Poetry
"I possess no body of work, only the ghostly spirits of one."
Writing poetry isn't harder than writing prose, just different, as different as playing drums rather than playing a lead instrument. Accustomed to the background stage where assonance and alliteration ply their trades, poetry lies hidden within all human speech, rarely center staged. The better prose exhibits poetry's subtle influence and seems to sing or simply hum along behind the story. When poetry moves to the front, some rules of punctuation and propriety step aside like a saxophone section when the percussion solo takes over, for poetry seems first, foremost, and always the juxtapositioning of rhythm to an at least equal presence in the search for meaning within a piece. The beat might even seem to become the melody then. ©2018 by David A. Schmaltz - all rights reserved
The appearance of rhythmically and auditorially similar words at the end of lines seem at first the underlying trick to making a poem meaningful, but the truth lies deeper than this superficially obvious feature. It's true that the sound suddenly matters much more than the denotive meaning when selecting a word, but its very presence and position might well morph the denotive meaning into something more meaningful to its context. Whatever maintains the rhythmic structure might well do, even terms that would utterly undermine any pedestrian piece of prose. The sound either makes sense or not. Meaning almost inexorably follows.
For me, writing poetry involves much more warm-up time than work. A decently anticipated piece usually flows right out the end of my pen or fingertips. The quickly considered ones take forever and a few days to complete, and will likely find themselves abandoned in that vast wasteland between conception and birth.

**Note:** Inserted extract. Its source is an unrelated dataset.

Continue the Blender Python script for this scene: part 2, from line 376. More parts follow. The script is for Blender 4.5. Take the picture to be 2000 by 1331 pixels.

The preparation might well involve a seed of an idea, but will swirl like dandelion fluff in a stiff wind, achingly unable to find a solid bit of soil to root into. A rhythm will emerge to become quite literally the underlying rhythm of my life. I should catch myself syncopating my stride into rough compliance with it, it growing ever finer and definite over time.
I will never gain any certainty that I've crossed any threshold that might constitute time to begin writing. I will finally, usually facing some deadline, simply start somewhere, writing rather haphazardly to fill up the empty beats I will have by then grown to sort of exude as a matter no longer of idle speculation, but of actual fact. The structure almost doesn't matter, for I'm satisfying patter first. The words hardly matter then, either, any old filler will do. I will read through whatever I produce so many times, vocalizing every syllable until the fill fully satisfies the intended rhythm. The meanings will make themselves up, no deliberate imagery allowed, only the blessedly inadvertent ones.
Some way through, a sort of physics takes over, and the poem sets about writing itself, whispering encoded cues that hardly need translating to satisfyingly execute. A genuine miracle occurs, one for which I might claim authorship, though authorship in this context should never imply any sort of conscious mastery. Each finished piece stands as a small testament to letting go and letting come, for as author, I serve as little more (or less!) then a medium in its creation: more petri dish than active biome. I more or less hold the door while the words spill out.
I will read the so-called finished piece, learning more about the deeper structure as I review, changing perhaps everything before calling my work complete. My best ones need transcribing after, moving from the originating medium into another, and this transfer tends to improve the overall coherence of the piece. Should I start on my laptop, I finish with a pen and paper. Starting with pen and paper benefits from a laptop finish. Publishing into another form, my blog or to Facebook, also provides a fresh perspective, and additional changes emerge, though these edits can hardly be considered changes, since the piece, no matter how done I felt, would not, could not be properly finished without these by then small improvements.
I wake from the waking dream to find a completed piece before me. The once-foreign rhythm by then fully infused in some deeper part of my repertoire, The Muse will be more likely to remember me producing it than I ever will. She might ask, after a supper with friends, if I might read a piece or two, and I will have to search the archives for the piece she refers to, for it will have moved back toward the back of the stage by then and my foreground will have cluttered up with whatever I just finished or, more likely, whatever I'm contemplating for next. I possess no body of work, only the ghostly spirits of one.